[Start]

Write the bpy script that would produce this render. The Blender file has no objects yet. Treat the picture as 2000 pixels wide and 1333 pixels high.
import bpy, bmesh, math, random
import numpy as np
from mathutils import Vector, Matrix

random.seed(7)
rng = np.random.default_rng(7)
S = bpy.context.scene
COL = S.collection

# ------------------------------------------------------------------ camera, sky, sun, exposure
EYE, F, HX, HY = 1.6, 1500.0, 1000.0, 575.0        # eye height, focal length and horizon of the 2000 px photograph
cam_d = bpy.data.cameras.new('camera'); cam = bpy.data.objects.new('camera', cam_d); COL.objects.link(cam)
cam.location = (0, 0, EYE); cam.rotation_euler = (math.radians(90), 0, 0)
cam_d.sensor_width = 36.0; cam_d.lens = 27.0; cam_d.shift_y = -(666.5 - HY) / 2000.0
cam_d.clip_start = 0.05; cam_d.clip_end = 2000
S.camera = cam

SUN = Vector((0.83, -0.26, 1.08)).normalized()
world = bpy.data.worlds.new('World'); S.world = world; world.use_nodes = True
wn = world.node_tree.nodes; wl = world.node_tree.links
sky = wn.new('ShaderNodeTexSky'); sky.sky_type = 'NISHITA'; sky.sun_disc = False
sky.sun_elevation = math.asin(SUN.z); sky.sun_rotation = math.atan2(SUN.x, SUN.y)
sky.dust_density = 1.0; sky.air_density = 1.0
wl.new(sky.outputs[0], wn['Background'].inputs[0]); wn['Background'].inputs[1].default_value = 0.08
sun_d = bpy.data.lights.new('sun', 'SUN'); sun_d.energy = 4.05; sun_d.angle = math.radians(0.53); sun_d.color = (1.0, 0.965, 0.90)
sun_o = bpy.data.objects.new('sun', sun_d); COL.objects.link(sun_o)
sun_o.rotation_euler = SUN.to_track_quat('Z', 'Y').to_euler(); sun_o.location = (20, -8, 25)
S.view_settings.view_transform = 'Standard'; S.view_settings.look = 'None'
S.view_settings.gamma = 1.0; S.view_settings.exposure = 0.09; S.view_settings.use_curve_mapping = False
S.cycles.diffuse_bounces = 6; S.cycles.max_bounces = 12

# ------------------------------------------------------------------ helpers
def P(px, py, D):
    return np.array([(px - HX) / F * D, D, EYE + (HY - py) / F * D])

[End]

Short problem ▸
Reproduce verbatim only this range: the first line of the material through the line that contains "S.cycles.diffuse_bounces = 6;", inclusive.

Problem solution ▸
Write the bpy script that would produce this render. The Blender file has no objects yet. Treat the picture as 2000 pixels wide and 1333 pixels high.
import bpy, bmesh, math, random
import numpy as np
from mathutils import Vector, Matrix

random.seed(7)
rng = np.random.default_rng(7)
S = bpy.context.scene
COL = S.collection

# ------------------------------------------------------------------ camera, sky, sun, exposure
EYE, F, HX, HY = 1.6, 1500.0, 1000.0, 575.0        # eye height, focal length and horizon of the 2000 px photograph
cam_d = bpy.data.cameras.new('camera'); cam = bpy.data.objects.new('camera', cam_d); COL.objects.link(cam)
cam.location = (0, 0, EYE); cam.rotation_euler = (math.radians(90), 0, 0)
cam_d.sensor_width = 36.0; cam_d.lens = 27.0; cam_d.shift_y = -(666.5 - HY) / 2000.0
cam_d.clip_start = 0.05; cam_d.clip_end = 2000
S.camera = cam

SUN = Vector((0.83, -0.26, 1.08)).normalized()
world = bpy.data.worlds.new('World'); S.world = world; world.use_nodes = True
wn = world.node_tree.nodes; wl = world.node_tree.links
sky = wn.new('ShaderNodeTexSky'); sky.sky_type = 'NISHITA'; sky.sun_disc = False
sky.sun_elevation = math.asin(SUN.z); sky.sun_rotation = math.atan2(SUN.x, SUN.y)
sky.dust_density = 1.0; sky.air_density = 1.0
wl.new(sky.outputs[0], wn['Background'].inputs[0]); wn['Background'].inputs[1].default_value = 0.08
sun_d = bpy.data.lights.new('sun', 'SUN'); sun_d.energy = 4.05; sun_d.angle = math.radians(0.53); sun_d.color = (1.0, 0.965, 0.90)
sun_o = bpy.data.objects.new('sun', sun_d); COL.objects.link(sun_o)
sun_o.rotation_euler = SUN.to_track_quat('Z', 'Y').to_euler(); sun_o.location = (20, -8, 25)
S.view_settings.view_transform = 'Standard'; S.view_settings.look = 'None'
S.view_settings.gamma = 1.0; S.view_settings.exposure = 0.09; S.view_settings.use_curve_mapping = False
S.cycles.diffuse_bounces = 6; S.cycles.max_bounces = 12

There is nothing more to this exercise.